What other options could there be? Firstly, there is the cop-out; an orchestral piece. Secondly, there is the compromise; let the soloists sing a few items, remembering that, in this arrangement, there is no need to employ four soloists for each concert. Most singers are willing to contribute a familiar 'party-piece' and some even have their own orchestral parts, or access to them. The best option is for another choral piece. There is a myriad of music with a similar orchestration - strings, oboes and continuo - from the baroque period, but also Mozart and Haydn (the unjustly neglected Stabat Mater). There are some delightful motets by the former which are hardly ever heard - Inter natos mulierum for instance - and also Schubert, his early Mass in F and other small-scale motets.

In combination with the Fauré - given the strings, harp and organ arrangement - with the simple addition of a cymbal then Finzi's InTerra Pax is a possibility (and it gives the two soloists more to do): This combination works best with an All Souls/Christmas concert obviously. Or, with the same forces (minus the harp and cymbal) the Vaughan-Williams Five Mystical Songs deserve more frequent airings then they receive and are both rewarding and easy for the chorus: Similarly his cantata The First Nowell. In other circumstances (with the harp) Janacek's Očenas (Lord's Prayer) is worth performing, although it does require a tenor soloist.

If there has been a large orchestra used, for example in Tippett's A Child of our Time - a work that is almost too long for one half but too short for a full concert - then the possibilities are endless, although more expensive. There are other such works which fall into this category: Dvoŕak's Stabat Mater, Brahms' Requiem...perhaps even Elgar's Dream of Gerontius, which I have experienced as Part Two of a concert! The Bruckner and Bizet Te Deum are for similar orchestral forces and are short and yet substantial enough to balance such a programme. But what does one programme with the two-piano/harmonium version of Rossini's Petite Messe? - the Field Mass of Martinu certainly uses a harmonium (only!) and there could be a selection from the Brahms' Liebesliederwalzer(piano duet).

What of large-scale works that should be popular but which are rarely heard? César Franck's Béatitudes and King David or Une Cantate de Noël by Honegger need resurrecting and who will be brave enough to broach Delius - Sea Drift or even A Mass of Life - huge pieces, but once standard fare for large societies?

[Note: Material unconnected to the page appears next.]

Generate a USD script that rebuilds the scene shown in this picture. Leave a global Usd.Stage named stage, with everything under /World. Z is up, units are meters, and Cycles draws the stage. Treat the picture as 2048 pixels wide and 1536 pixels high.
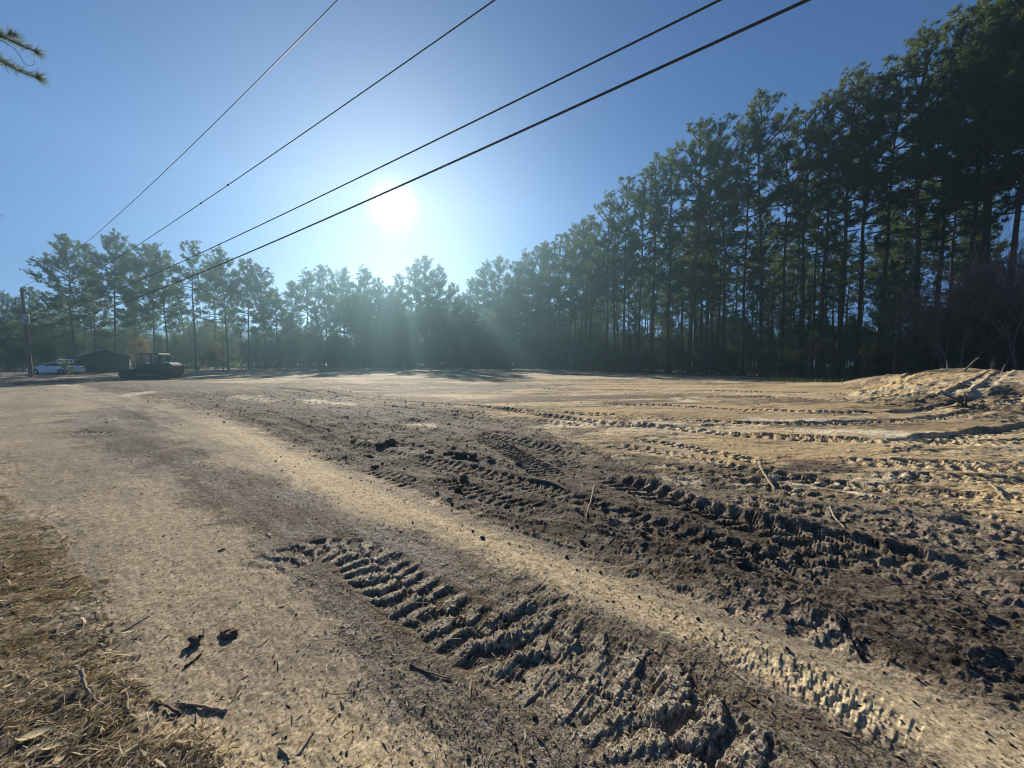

I am not suggesting a return to the Royal Choral Society's annual costumed and staged Hiawatha's Wedding Feast, but there are also some fun pieces available.

However, this does help to 'balance the books', even though there is an audience which is more likely to come to something obscure than something familiar. There is a final solution to this problem, and one which tends to cause as many problems as it increases the size of the audience - a children's choir! The inclusion of such a group not only would sweeten the financial pill of the Honegger Cantate and works such as Martinu's Kytiče, but it allows for the most vital of all performances - the new work. Rather than rely on tried and tested works, why not risk something by Ron Corp, Cecelia MacDowall or Bob Chilcott - each of whom writes very approachable music for adults and children; if you are still unsure of their drawing power, add a work by John Rutter, whose popularity is nothing short of incredible.

The goal of any society must be to get an audience to trust its judgement and to know that, however unfamiliar the work, there will always be a good concert: Part of your audience will be present as much out of duty as pleasure but there are other ears that are ready and (unwittingly) willing for harvest.